This is the real answer to put the USA back on map in the running world. Also look around we are not alone in our search for answers.
Here's a question I would love for anyone to answer, if Cerutty & Lydiard had such strong a influence why is it that I can't recall any runners coming from either one of their home countries in the recent past? Rob de Castella & Steve Monaghetti are the only runners of any note that come to my mind from the country of Australia. What happened to all of the greats that came out of that country for so many years? How about New Zealand, Dixon , Walker, Quax of most recent times & that was quite a while back? What happened? Oh ya, what happened to the Finnish domination on the worlds distance running tracks, you know..Viren & others from that once dominate northen country? What happened to the English milers & distance runners of just 15-20 years ago, names like Hill, Coe, Ovett, Cram, Foster, Bedford, Morecroft? What happened to the country of Norway with it's women? It's not so easy is it to just blow this question off is it? So when we try to blame someone or something for the demise of the U.S.A. runner we must also look at the rest of the world and try to look at the much bigger picture. What are the solutions to the down fall of the past world champion countries? These are the questions that we should be asking ourselves!
Hmmm... I don't get it? Kenya turns out GREAT runners like BUD makes beer. One after another. I guess there is a better program? Which one would that be? Maybe we feel that because the Kenyan's have a high drop out rate that their program is too hard core, they push too hard? The Kenyan runners master their international competition with a thoroughness that makes the New York Yankees look like they are playing in parity! Maybe you don't agree with the unceremonious weeding out & elimination of "bad" runners but it seems to work. That's the key, & the answer to all of the problems.
In the book Train Hard, Win Easy: The Kenyan Way, Toby Tanser writes about how he witnessed a race of more than 25 competitors & less than 10 finishers. Here in the USA that would qualify as a disgrace. In Kenya he goes on to explain that your not a loser if you don't finish the race, the runner walks off without shame!! Intense competition, breeds very strong bodies & maybe more importantly the strongest of minds. The strongest survive to break records & win medals all around the world, as they should. Don't you agree?

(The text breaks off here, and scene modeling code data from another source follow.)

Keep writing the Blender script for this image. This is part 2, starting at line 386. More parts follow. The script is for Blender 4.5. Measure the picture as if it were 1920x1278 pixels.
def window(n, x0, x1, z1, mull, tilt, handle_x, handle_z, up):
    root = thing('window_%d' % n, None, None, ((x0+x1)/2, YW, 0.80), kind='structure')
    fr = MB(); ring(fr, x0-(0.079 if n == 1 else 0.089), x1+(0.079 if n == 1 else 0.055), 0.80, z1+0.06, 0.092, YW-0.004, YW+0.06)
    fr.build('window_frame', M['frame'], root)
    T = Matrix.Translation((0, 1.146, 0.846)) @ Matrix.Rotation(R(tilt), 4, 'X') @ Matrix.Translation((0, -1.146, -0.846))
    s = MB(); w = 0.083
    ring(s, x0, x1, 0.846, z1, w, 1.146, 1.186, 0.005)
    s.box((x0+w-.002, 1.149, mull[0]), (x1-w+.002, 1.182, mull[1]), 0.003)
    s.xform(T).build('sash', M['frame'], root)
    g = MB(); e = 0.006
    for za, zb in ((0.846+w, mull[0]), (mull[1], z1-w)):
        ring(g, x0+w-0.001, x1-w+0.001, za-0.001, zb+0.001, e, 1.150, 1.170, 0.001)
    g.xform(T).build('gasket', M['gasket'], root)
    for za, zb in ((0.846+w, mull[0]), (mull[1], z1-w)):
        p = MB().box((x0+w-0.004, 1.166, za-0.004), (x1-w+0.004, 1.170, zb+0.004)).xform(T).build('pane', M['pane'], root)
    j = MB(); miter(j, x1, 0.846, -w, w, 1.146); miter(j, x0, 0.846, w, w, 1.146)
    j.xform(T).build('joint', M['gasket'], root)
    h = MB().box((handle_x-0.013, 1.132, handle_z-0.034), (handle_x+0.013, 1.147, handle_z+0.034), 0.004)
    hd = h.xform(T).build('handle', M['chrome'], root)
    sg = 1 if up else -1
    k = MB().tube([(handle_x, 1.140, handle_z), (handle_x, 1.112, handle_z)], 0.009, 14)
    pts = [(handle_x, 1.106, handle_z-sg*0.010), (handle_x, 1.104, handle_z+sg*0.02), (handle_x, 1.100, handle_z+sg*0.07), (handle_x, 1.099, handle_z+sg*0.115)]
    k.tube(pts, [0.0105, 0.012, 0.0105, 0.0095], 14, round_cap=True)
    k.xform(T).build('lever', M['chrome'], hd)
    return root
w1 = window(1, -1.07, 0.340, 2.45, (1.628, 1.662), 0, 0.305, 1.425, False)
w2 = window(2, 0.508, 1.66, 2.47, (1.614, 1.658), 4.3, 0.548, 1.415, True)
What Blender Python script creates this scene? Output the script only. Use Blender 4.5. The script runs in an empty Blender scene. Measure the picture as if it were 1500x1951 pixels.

Again maybe we should go back to the idea that there are no guarantees of success in this world? We need to start instilling in our young people that it is right & cool thing to go out & bust ass, try as hard as you can, no matter the outcome. I think that you must agree with my solution to this assumption that self esteem is not solely tied to one's win/loss record? Not everyone is a winner. Not everytime will one win. There will come a day when the winner will fall to another, so on & so on. Oh, I can hear you now saying that the Kenyan runners do not last long on the international circuit. These young men train very hard, win or lose & want to retire to their home country & farm or what ever may suit them.
What we have to do is get over this fantasy that runners should train in hopes that some day they will become champions when they become "older"! What a great way to stunt any type of competitive fire that may be there in the first place. Now , I am not saying that we should make heros & champions out of little kids but I do believe we need to start only awarding the very best at every race & stop with this non-sense of awarding every runner in the field a prize. Not everyone is going to be the winner. Last time I looked the winner was a singular person that crosses first.
Train hard in high-school & college if you want, pay your dues, take your licks, collect your wins & your loses, move up or face reality that everyone will not become the gold medalist!! That's OK, there will always be more losers than winners, that's the reason that Olympic gold medalist are celebrated like they are, they are what we are not...truly WINNERS!
How much high tech shit do we need in front of our young people & they still lose to the least high tech nations? Most of these Kenyan runners that hit the top are in their 20's, if I were to take a stab at their median age I would have to say that age would be 25, or 26 years old. Mean while we (USA) want to make hero's out of antique athletes such as Rodgers, Shorter, Scott, & any other runners past the age of 35. Why should we try to keep digging up the past heros to put in front of the American people? The High School programs have for the most part failed our young runners. Why are we afraid to have our young men & women train at the edge that is required to produce the type of competitive athlete that once received the accolades of the nation. I guess that Jim Ryun should have waited to run fast? 3:51.1 that speaks for itself.
Do we really want a team of guys that are more worried about their new babies, their new wives, all of their aches & pains, oh ya their 7-6 high tech, high stress careers,.... than bettering their fellow team-mates, or their previous best times, or better yet setting WR's & hammering the freakin' Kenyans' at what is their playground.
Olympic U.S. swimming has a training philosophy that if your good you keep going a few more months or a few more years to the next Games. That's it period. The reason that we don't have any champions at the world class level in running is that the young athletes are not at the same level that they once were in the past coming out of high school & college. We are not prepared for a few years to put off the career & family, train hard & just plain go for it. Just do it, as Nike says! Then get out if their not one of the best, period! Hard training is what brings this about.